Der Ansicht des Arbeitgebers, der Mann habe das Geld versteckt und erst auf Nachfragen hin offengelegt, vermochten die Richter insofern nicht zu folgen. Wahrscheinlicher sei, dass es zwischen Filialleiter und seiner Stellvertreterin „aufgrund der sprachlichen Verständigungsprobleme, die auch bei der Anhörung des Klägers im Verhandlungstermin zutage getreten sind, zu einem Missverständnis gekommen ist“.
Dass der 52-Jährige durch das zwischenzeitliche Einstecken des Scheins eine objektive Pflichtwidrigkeit beim Umgang mit dem Fundgeld an den Tag gelegt habe, begründe jedoch „keine hohe Wahrscheinlichkeit als Voraussetzung für einen dringenden Verdacht“, er habe stehlen wollen.

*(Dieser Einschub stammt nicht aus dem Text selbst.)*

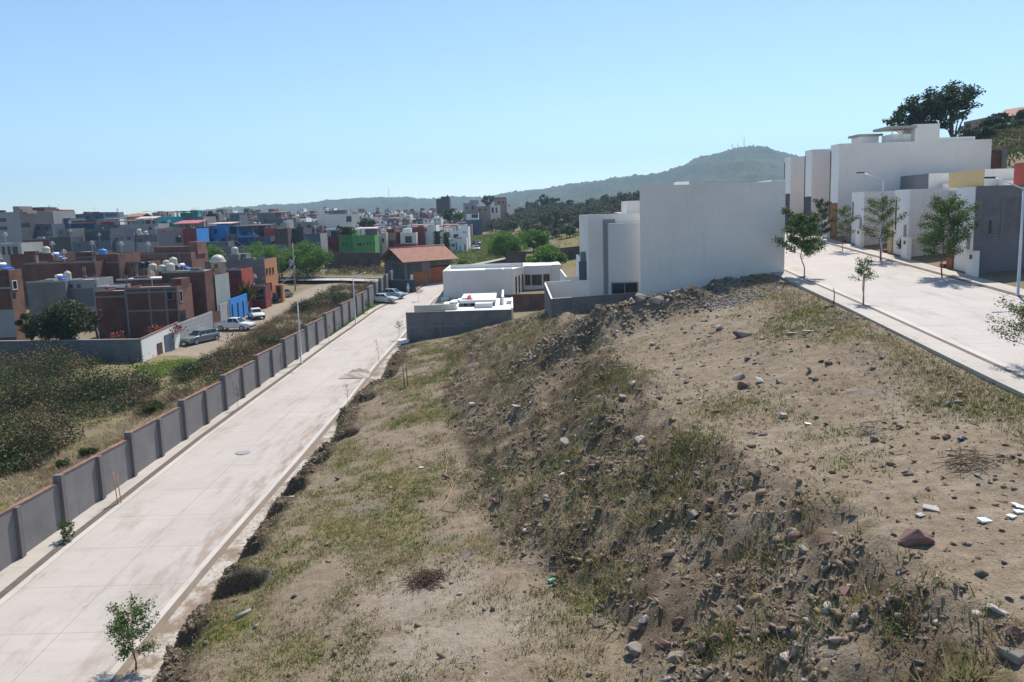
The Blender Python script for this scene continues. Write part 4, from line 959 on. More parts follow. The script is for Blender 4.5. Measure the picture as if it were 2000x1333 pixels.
a, _ = LA(1746, 258); b = MB(); b.box((a, .6, hA - .01), (LA(1787, 258)[0] - .01, 2.6, LA(1760, 261)[1])); b.build('parapet', M['white2'], rA)
a, zt_ = LA(1735, 249); c, _ = LA(1789, 246); b = MB(); b.box((a, -.2, zt_ - .15), (c, 3.4, zt_ + .1)); b.build('canopy', M['slab'], rA)
for k in (a + .5, a + 1.6):
    b = MB(); b.tube([(k, .2, hA), (k, .2, zt_ - .16)], .05); b.build('canopy_post', M['metal'], rA)
a, zt_ = LA(1668, 266, 84); c, _ = LA(1716, 262, 84); b = MB(); b.box((a, 2.5, zt_ - .15), (c, 5, zt_ + .08)); b.build('canopy', M['slab'], rA)
b = MB(); b.box((a + .3, 2.8, hA), (c - .3, 4.8, zt_ - .16)); b.build('roof_room', M['white2'], rA)
a, zt_ = LA(1835, 272); c, _ = LA(1908, 270); b = MB(); b.box((a + .1, .3, hA), (c, 6, hA + .35)); b.build('parapet', M['white2'], rA)
rE, hE = tall('tall white house next beyond the largest one, thin dark slit at its corner', 87.6, 34.2, 52, aty(1600, 292, 87.6)[2], 6.2, 'dgrey')
rF, hF = tall('farthest tall white house of the upper road, small lamp on its side wall', 94.2, 34.2, 50, aty(1555, 306, 94.2)[2], 7, 'dgrey')
bw_ = thing('brick_wall', 'brown brick wall with a pale end post right of the largest white house', 'wall', (50.5, 84, -1))
p, q = aty(1938, 300, 84), aty(1957, 294, 84)
b = MB(); b.box((p[0] - 50.5, 0, 0), (q[0] - 50.5, .3, q[2] + 1 + .05)); b.build('wall', M['brick'], bw_); b = MB(); b.box((q[0] - 50.49, -.1, 0), (q[0] - 50.5 + .55, .4, q[2] + 1.12)); b.build('end_post', M['frame'], bw_)
# house on the hillside, upper right
p, q = aty(1948, 230, 165), aty(2040, 205, 165)
hh = thing('hillside_house', 'hillside house with an orange tiled roof and pale terrace wall, top right', 'house', (p[0], 165, p[2] - 4)); zz0 = p[2] - 4; wd = q[0] - p[0]
def HZ(px, r, y=165): return aty(px, r, y)[2] - zz0
b = MB(); b.box((0, 2, 0), (wd, 12, HZ(1990, 224))); b.build('wall', M['pink'], hh)
b = MB(); b.box((1.6, 0, 0), (wd, .3, HZ(1990, 236))); b.build('terrace_wall', M['lgrey'], hh)
b = MB(); b.poly([(-1, -.4, HZ(1948, 231)), (wd, -.4, HZ(2030, 219)), (wd, 7, HZ(2040, 200)), (6, 7, HZ(1995, 206))]); b.poly([(-1, -.4, HZ(1948, 231) - .2), (wd, -.4, HZ(2030, 219) - .2), (wd, 7, HZ(2040, 200) - .2), (6, 7, HZ(1995, 206) - .2)][::-1]); b.build('roof', M['claytile'], hh)
for k in range(4):
    b = MB(); x = .8 + k * 2.4; b.box((x, 0, 0), (x + .22, .25, HZ(1960 + k * 16, 226 - k * 3))); b.build('pillar', M['cream'], hh)

# ------------------------------------------------------------------ street lamps
def lamp(label, base, h, ang, arm=1.9):
    o = thing('street_lamp', label, 'street lamp', base, ang, 'street lamps')
    b = MB(); b.lathe([(.14, 0), (.14, .05), (.09, .06), (.085, h * .5), (.055, h)], n=10); b.build('pole', M['metal'], o)
    b = MB(); b.tube([(0, 0, h - .1), (arm * .5, 0, h + .3), (arm, 0, h + .62)], [.045, .04, .035], 7); b.build('arm', M['metal'], o)
    b = MB(); b.box((arm - .1, -.1, h + .6), (arm + .5, .1, h + .7), 0); b.box((arm, -.07, h + .57), (arm + .4, .07, h + .598), 1); b.build('lamp_head', [M['dmetal'], M['tile']], o)
    return o
lamp('street lamp on the lower road pavement, the one nearer the camera', (-22.95, 81.9, float(ZL(81.9)) + .02), 6.7, R_(8))
lamp('street lamp on the lower road beside the lawn and parked cars', (-21.45, 104.3, float(ZL(104.3)) + .02), 6.4, R_(8))
lamp('street lamp between the two row house trees on the upper road', (31.3, 64.9, float(ZR(64.9)) + .02), 6.5, R_(180), 1.7)
lamp('street lamp at the right edge of the picture by the block wall', (31.35, 47.2, float(ZR(47.2)) + .02), 6.6, R_(180), 1.9)
x_, y_, z_ = aty(1092, 516, 150)
lamp('distant street lamp between the round mesquites and the white houses', (aty(1085, 516, 150)[0], 150, Hs(aty(1085, 516, 150)[0], 150)), 6.0, R_(185), 1.2)

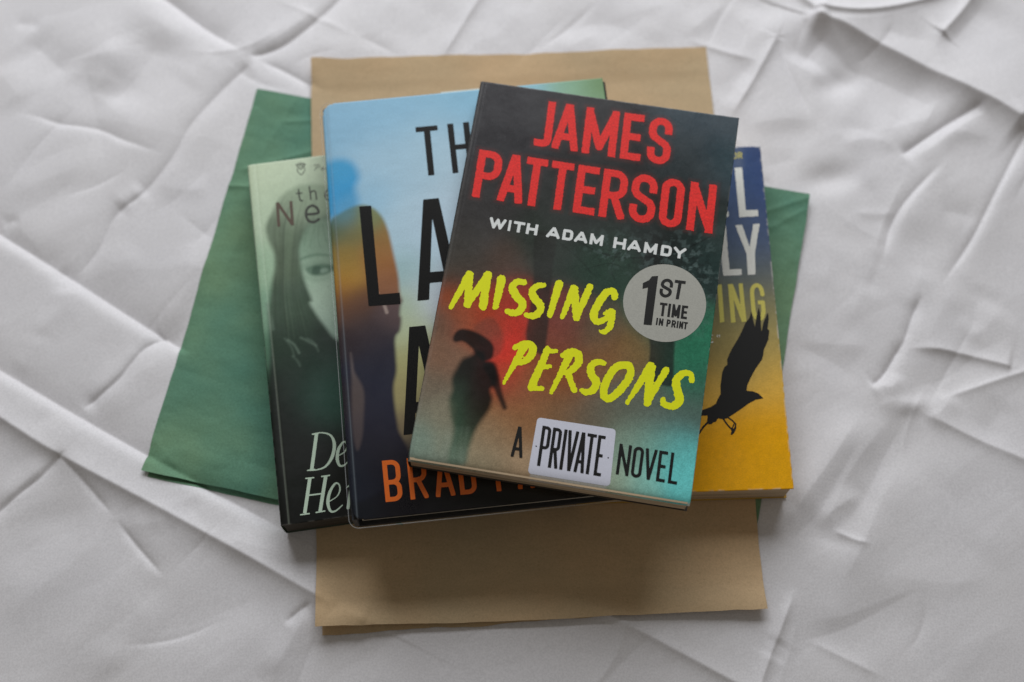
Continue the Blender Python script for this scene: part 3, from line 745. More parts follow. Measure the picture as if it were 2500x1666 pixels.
# ---- pale green and black paperback with the half hidden face
gb = Book('paperback_book.001', 'pale green and black paperback with a half hidden face of a woman', 1.9, 20.5, 8.2, 128, 197.5, (685, 1284), 'BL')
def face_art(U, V):
    C = field(gb, U, V, [(640, 420, (200, 216, 186), 60), (740, 400, (200, 216, 188), 60), (640, 520, (186, 206, 178), 50), (740, 480, (176, 196, 168), 50), (620, 650, (160, 190, 160), 40), (640, 760, (132, 168, 142), 36),
                         (650, 860, (84, 120, 98), 34), (660, 960, (50, 72, 58), 40), (700, 1100, (40, 46, 42), 70), (800, 1100, (38, 48, 44), 70), (820, 980, (44, 80, 68), 46), (700, 1240, (36, 40, 38), 60), (820, 1240, (34, 38, 36), 60)])
    hair = soft(gb, U, V, [C3(300, 800), C3(225, 920), C3(185, 1010), C3(200, 1090), C3(243, 1190), C3(245, 1290), C3(225, 1390), C3(205, 1560), C4(190, 180), C4(200, 420), C4(190, 700), C4(240, 1200), C4(900, 1300), C4(1000, 700), C3(800, 1250), C3(760, 900), C3(640, 760), C3(450, 730)], 9)
    hc = field(gb, U, V, [(700, 500, (150, 168, 142), 30), (760, 480, (158, 178, 150), 30), (670, 560, (112, 130, 106), 34), (690, 640, (88, 104, 82), 34), (690, 740, (62, 80, 64), 40), (690, 830, (50, 64, 54), 40), (740, 900, (42, 56, 48), 50), (680, 1000, (38, 44, 40), 60), (800, 960, (42, 78, 66), 46), (740, 1150, (36, 42, 38), 80), (820, 620, (70, 95, 80), 50)])
    C = over(C, hair * .95, hc)
    rh = random.Random(5)
    for i in range(34):
        t = rh.random(); x_ = 270 + 190 * t; light = rh.random() < .45
        p = [(x_ + 60 * t, 800 + 60 * rh.random()), (x_ - 70 + 110 * t, 1010), (x_ - 50 + 40 * t, 1200 + rh.uniform(-30, 30)), (x_ - 60 + 60 * t, 1450), (x_ - 70 + 160 * t, 1620 + rh.uniform(0, 160))]
        C = over(C, softline(gb, U, V, p, [1, 3, 3, 2, 1], 2.6, C3) * hair * rh.uniform(.06, .18), ink(*((112, 132, 110) if light else (34, 44, 36))))
    face = soft(gb, U, V, [C3(480, 990), C3(440, 1060), C3(408, 1150), C3(415, 1240), C3(440, 1360), C3(490, 1490), C4(450, 110), C4(530, 230), C4(620, 330), C4(760, 330), C4(900, 100), C3(900, 1200), C3(800, 980), C3(600, 960)], 8)
    fc = field(gb, U, V, [C3(520, 1040) + ((128, 154, 130), 26), C3(500, 1150) + ((136, 166, 142), 26), C3(600, 1130) + ((150, 178, 154), 30), C3(480, 1350) + ((160, 188, 164), 26), C3(560, 1440) + ((182, 206, 184), 40), C4(560, 180) + ((168, 192, 174), 34), C4(600, 290) + ((150, 176, 160), 24)])
    C = over(C, face, fc)
    C = over(C, softline(gb, U, V, [(418, 1226), (470, 1206), (530, 1196), (610, 1200)], [3, 4, 4, 2], 4.5, C3) * .5, ink(70, 104, 82))
    C = over(C, softline(gb, U, V, [(440, 1275), (500, 1262), (560, 1260), (640, 1275)], 9, 9, C3) * .35, ink(96, 128, 104))
    C = over(C, soft(gb, U, V, [C3(450, 1290), C3(490, 1268), C3(545, 1258), C3(610, 1262), C3(650, 1280), C3(600, 1320), C3(540, 1336), C3(480, 1328)], 6) * .72, ink(64, 98, 78))
    C = over(C, soft(gb, U, V, [C3(500, 1276), C3(540, 1272), C3(552, 1300), C3(525, 1326), C3(492, 1318)], 4) * .6, ink(44, 76, 60))
    C = over(C, soft(gb, U, V, [C3(546, 1296), C3(580, 1284), C3(600, 1300), C3(560, 1318)], 3.5) * .6, ink(160, 188, 168))
    C = over(C, softline(gb, U, V, [(450, 1345), (520, 1362), (600, 1350)], 4, 7, C3) * .25, ink(110, 140, 116))
    for p, r, a in (([(480, 1000), (450, 1080), (440, 1140)], 3, .5), ([(520, 1000), (490, 1080), (480, 1150)], 3, .45), ([(540, 990), (530, 1080), (550, 1150)], 3, .5), ([(560, 990), (580, 1080), (600, 1130)], 3, .5), ([(500, 1000), (510, 1070), (500, 1120)], 2.5, .4), ([(590, 1000), (610, 1060), (640, 1100)], 3, .4)):
        C = over(C, softline(gb, U, V, p, r * .37, 3.5, C3) * a * .7, ink(76, 104, 82))
    for p, r, a in (([(310, 330), (350, 360), (380, 410)], 6, .55), ([(390, 315), (440, 340), (485, 365)], 6, .45), ([(340, 430), (370, 460), (385, 490)], 5, .3), ([(430, 320), (470, 345), (500, 400)], 4, .35), ([(290, 320), (330, 370), (350, 430)], 4, .3), ([(180, 110), (200, 190), (215, 260)], 14, .35)):
        C = over(C, softline(gb, U, V, p, r * .395, 4, C4) * a, ink(120, 142, 126))
    C = C * (1 + .06 * fbm(U / 2, V / 2, 91, 3))[..., None]
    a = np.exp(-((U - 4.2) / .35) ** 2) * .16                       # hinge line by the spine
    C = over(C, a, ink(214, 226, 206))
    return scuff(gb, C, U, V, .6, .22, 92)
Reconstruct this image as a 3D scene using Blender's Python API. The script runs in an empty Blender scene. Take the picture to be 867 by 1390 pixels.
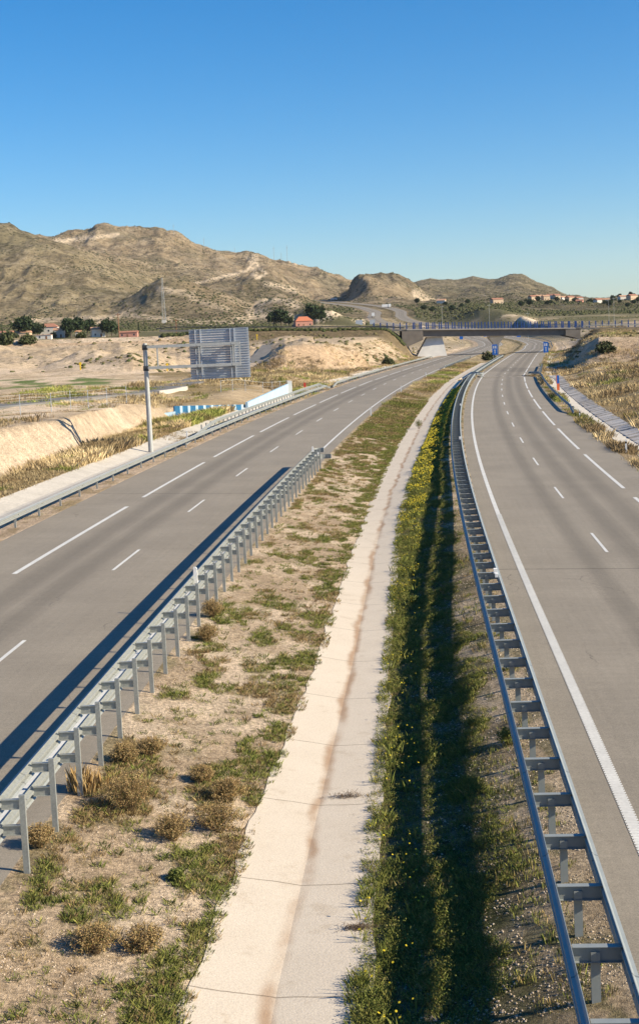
import bpy, math, random
import numpy as np
from mathutils import Vector, Matrix
R = math.radians
rng = np.random.default_rng(7)
random.seed(5)
scene = bpy.context.scene
C = scene.collection

# ---------------------------------------------------------------- camera
FPX, YH, ROLL = 1866.8, 452.8, 0.045          # focal length in photo pixels, horizon row, roll
CX, CY = 433.5, 650.0
EYE = 9.0
pitch = math.atan((CY - YH) / FPX)
_cp, _sp = math.cos(pitch), math.sin(pitch)
FW = np.array([0, _cp, -_sp]); _U = np.array([0, _sp, _cp]); _R = np.array([1., 0, 0])
RT = _R * math.cos(ROLL) - _U * math.sin(ROLL)
UP = _U * math.cos(ROLL) + _R * math.sin(ROLL)
cam_d = bpy.data.cameras.new('camera'); cam = bpy.data.objects.new('camera', cam_d); C.objects.link(cam)
scene.camera = cam
cam_d.sensor_fit = 'VERTICAL'; cam_d.lens = 50; cam_d.sensor_height = 1390 / FPX * 50; cam_d.sensor_width = 867 / FPX * 50
cam_d.shift_y = -(695 - 650) / 1390
cam_d.clip_start = 0.5; cam_d.clip_end = 20000
m = Matrix(((RT[0], UP[0], -FW[0], 0), (RT[1], UP[1], -FW[1], 0), (RT[2], UP[2], -FW[2], EYE), (0, 0, 0, 1)))
cam.matrix_world = m

# ---------------------------------------------------------------- sky, sun, exposure
SUN_EL, SUN_AZ = 29.0, 106.0                  # azimuth from +y (ahead) towards +x (right)
w = bpy.data.worlds.new('World'); scene.world = w; w.use_nodes = True
nt = w.node_tree; bg = nt.nodes['Background']
sky = nt.nodes.new('ShaderNodeTexSky'); sky.sky_type = 'NISHITA'; sky.sun_disc = False
sky.sun_elevation = R(SUN_EL); sky.sun_rotation = R(SUN_AZ)
sky.altitude = 0; sky.air_density = 0.92; sky.dust_density = 0.3; sky.ozone_density = 5
hs = nt.nodes.new('ShaderNodeHueSaturation'); hs.inputs['Saturation'].default_value = 1.33
nt.links.new(sky.outputs[0], hs.inputs['Color']); nt.links.new(hs.outputs[0], bg.inputs[0]); bg.inputs[1].default_value = 0.088
sd = bpy.data.lights.new('sun', 'SUN'); sun = bpy.data.objects.new('sun', sd); C.objects.link(sun)
sd.energy = 5.0; sd.angle = R(0.5); sd.color = (1.0, 0.87, 0.65)
to_sun = Vector((math.cos(R(SUN_EL)) * math.sin(R(SUN_AZ)), math.cos(R(SUN_EL)) * math.cos(R(SUN_AZ)), math.sin(R(SUN_EL))))
sun.rotation_euler = to_sun.to_track_quat('Z', 'Y').to_euler()
scene.view_settings.view_transform = 'Standard'; scene.view_settings.look = 'None'
scene.view_settings.exposure = 0.8; scene.view_settings.gamma = 1
scene.view_settings.use_curve_mapping = False
scene.render.engine = 'CYCLES'

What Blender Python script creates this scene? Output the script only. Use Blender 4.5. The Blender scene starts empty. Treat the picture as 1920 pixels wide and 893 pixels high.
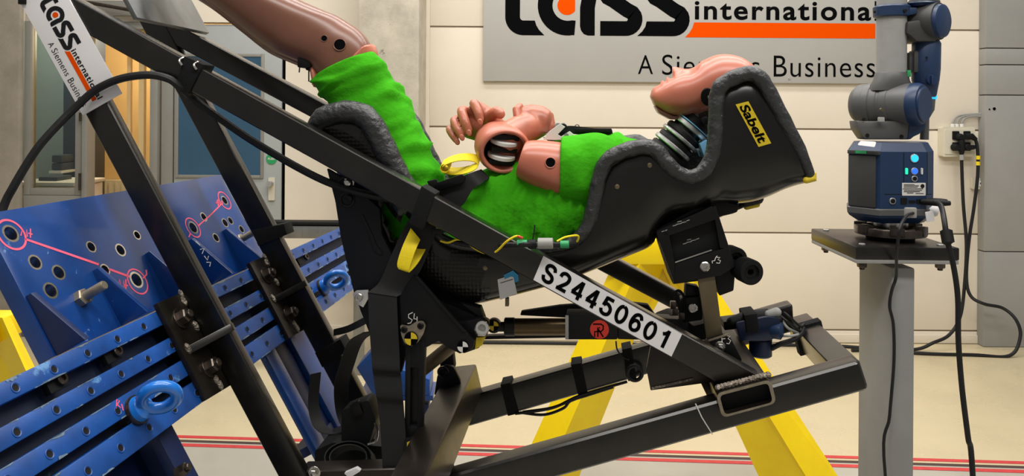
import bpy, bmesh, math, random
from mathutils import Vector, Matrix
random.seed(4)
R = math.radians
C = bpy.context.scene.collection
scene = bpy.context.scene

# ------------------------------------------------------------------ camera, world, lights
F, HZ = 1443.0, 212.0
CAM = Vector((0, 0, 1.6))
ROLL = R(0.4)
cam_data = bpy.data.cameras.new('camera')
cam = bpy.data.objects.new('camera', cam_data); C.objects.link(cam)
cam.matrix_world = Matrix.Translation(CAM) @ Matrix.Rotation(R(90), 4, 'X') @ Matrix.Rotation(ROLL, 4, 'Z')
cam_data.sensor_fit = 'HORIZONTAL'; cam_data.sensor_width = 36
cam_data.lens = 36 * F / 1920
cam_data.shift_y = (HZ - 446.5) / 1920
cam_data.clip_start = 0.02
scene.camera = cam
scene.view_settings.view_transform = 'Standard'
scene.view_settings.look = 'None'
scene.view_settings.exposure = 0.0
scene.view_settings.gamma = 1.0
scene.view_settings.use_curve_mapping = False

world = bpy.data.worlds.new('world'); scene.world = world
world.use_nodes = True
world.node_tree.nodes['Background'].inputs[0].default_value = (1.0, 0.96, 0.9, 1)
world.node_tree.nodes['Background'].inputs[1].default_value = 0.27

def area(name, loc, sx, sy, power, rot=(0, 0, 0), col=(1, 0.965, 0.92)):
    l = bpy.data.lights.new(name, 'AREA'); l.shape = 'RECTANGLE'
    l.size = sx; l.size_y = sy; l.energy = power; l.color = col
    o = bpy.data.objects.new(name, l); C.objects.link(o)
    o.location = loc; o.rotation_euler = rot
    return o
area('hall_lamp', (0.4, 2.2, 4.6), 5.0, 0.5, 150)
area('hall_lamp', (0.4, 4.0, 4.6), 6.0, 0.5, 135)
area('hall_lamp', (0.8, 0.0, 4.4), 5.0, 0.5, 135, (R(14), 0, 0))

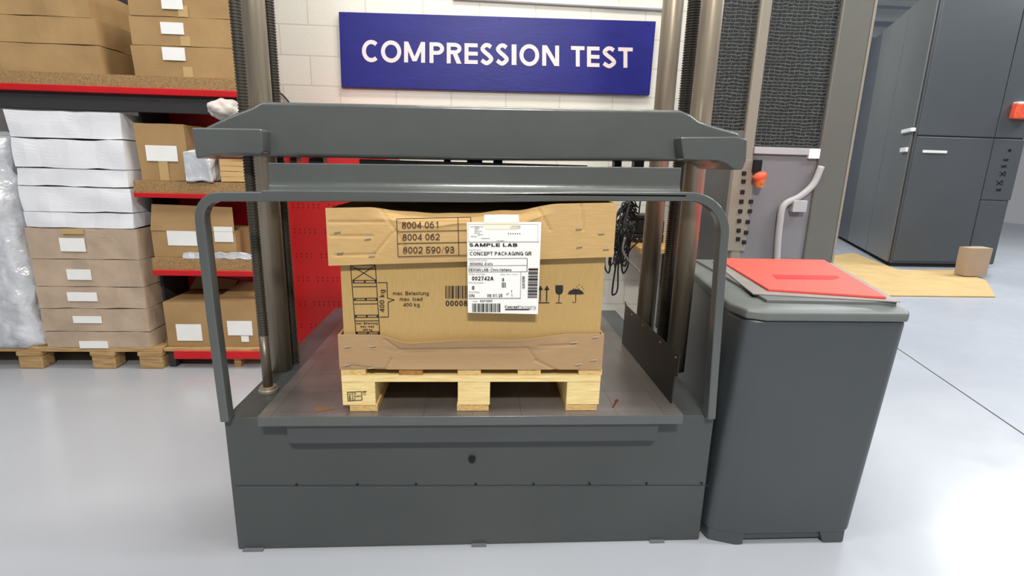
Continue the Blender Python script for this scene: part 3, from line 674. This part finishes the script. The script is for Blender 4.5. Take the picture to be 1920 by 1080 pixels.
# ------------------------------------------------------------ SIGN ON THE WALL
SN = thing('wall_sign', 'blue rectangular wall sign with white lettering above the machine', 'sign')
sy = WY-.032
q = [at(635, 22, sy), at(1230, 40, sy), at(1218, 178, sy), at(640, 163, sy)]
obj('sign_board', loft([q, [v+Vector((0, .03, 0)) for v in q]]), 'sign_blue', SN, bevel=.002)
bm = bmesh.new()
for c, xa_, xb_ in (('C', 176, 270), ('O', 283, 397), ('M', 413, 531), ('P', 556, 638), ('R', 653, 736), ('E', 753, 827), ('S', 840, 915), ('S', 927, 1002), ('I', 1018, 1045), ('O', 1062, 1173), ('N', 1190, 1285), ('T', 1352, 1428), ('E', 1442, 1512), ('S', 1527, 1606), ('T', 1617, 1699)):
    w = (xb_-xa_)/118; ov = 4 if c in 'COS' else 0
    def tf(u, v):
        x = xa_+u*118; yt = 205+(x-472)*.027-ov; yb = 322+(x-472)*.0245+ov
        return at(620+x/3, 10+(yb+(yt-yb)*v)/3, sy-.0025)
    glyph(bm, c, w, .094 if c != 'I' else w/2, tf)
    if xa_ == 1190: flat('lettering', bm, 'sign_letter', SN); bm = bmesh.new()
flat('lettering', bm, 'sign_letter', SN)
for x, y in ((646, 27), (937, 34), (1217, 45), (653, 156), (1207, 170)):
    c = at(x, y, sy); obj('screw_head', disc_y(bmesh.new(), c.x, sy-.003, sy+.002, c.z, .009, 10), 'sign_blue', SN)
# black cable and white rail on the wall
tag(obj('wall_cable', tube(spline([at(508, 160, WY-.01), at(520, 170, WY-.012), at(532, 180, WY-.012), at(546, 196, WY-.01)]), .006), 'black_plastic', smooth=True), 'short thin black cable on white wall beside left columns', 'cable')
tag(obj('wall_conduit', tube([at(850, -4, WY-.012), at(1262, 18, WY-.012)], .012, 10), 'white_metal', smooth=True), 'white horizontal conduit along wall above the blue sign', 'conduit')

# ------------------------------------------------------------ RED CABINET behind the machine
RC = thing('tool_cabinet', 'tall red metal cabinet with rows of small holes behind left columns', 'cabinet')
ry = 1.95; xl = at(533, 400, ry).x; xr = at(647, 297, ry).x+.0
obj('body', B(xl, xr+.26, ry, 2.5, .02, 1.42), 'red_cabinet', RC, bevel=.004)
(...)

Denn der Mann habe keinerlei „Heimlichkeit an den Tag gelegt“ und das Verstauen des Scheines „unumwunden eingeräumt“.
Alles in allem sei damit die Voraussetzungen für eine wirksame Verdachtskündigung nicht gegeben.
Urteil des LAG Berlin-Brandenburg vom 06.11.2009 (Az.: 6 Sa 1121/09).
Vorinstanz: Urteil des ArbG Berlin vom 24. April 2009 (Az.: 28 Ca 3702/09).